For users of MS Office who need better compatibility, the solution is the Sun ODF Plugin for Microsoft Office:
* The Sun ODF Plugin for Microsoft Office gives users of Microsoft Office Word, Excel and PowerPoint the ability to read, edit and save to the ISO-standard Open Document Format (ODF). * The plugin works with Microsoft Office 2007 (Service Pack 1 or higher), Microsoft Office 2003, XP and Microsoft Office 2000.
Yet Microsoft Office SP2 claims to have a fully compliant version of ODF, and that's probably true, as defined by the specification. It's just completely useless at interoperating with other vendors products. This is not interoperability, it's an attack on the very concept.
“Microsoft is already propagating fluffy press releases about “interoperability”. It talks about ODF, so maybe they try to drown out the many critics.”Microsoft is already propagating fluffy press releases about "interoperability". It talks about ODF, so maybe they try to drown out the many critics. Matthew Broersma parroted Microsoft at ZDNet and Elizabeth Montalbano, who is focused on Microsoft at IDG, did the same thing. This means that the real news about Microsoft destroying interoperability will be washed away by its PR. Microsoft employees and their partners twitter in harmony about a Patrick Durusau writing a letter on MSODF. He has not been reliable ever since his trip to Microsoft [1, 2, 3, 4, 5, 6, 7].
As someone who is close to the process (Jomar Silva) put it (in two parts), "Microsoft is always supported by independent consultants (as Patrick Durusau, Rick Jelliffee, and Alex Brown)... Strange, isn't it ? [...] If the[ir] partners supports them, ok, but always being supported by the same group of independent folks is, at least, weird."

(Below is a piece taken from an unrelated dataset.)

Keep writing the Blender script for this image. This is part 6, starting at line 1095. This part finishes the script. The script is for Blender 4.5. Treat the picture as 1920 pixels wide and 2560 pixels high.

The same guy also wrote this:
As most of you already know, I spent the month of October in a marathon of speeches about ODF. During the marathon, I had the opportunity to attend some presentations about Microsoft Interoperability and would like to share with you here some information about that cool experience (the post is long but worth a read).
The first opportunity to see our friends from Redmond featuring the theme was at the rally held by them at the end of Latinoware 2008. I do not call that a presentation, because they did not allow questions from the audience, as a rally. Luckily the audience was not that big and I was on that room just be able to “write the facts” about the speech.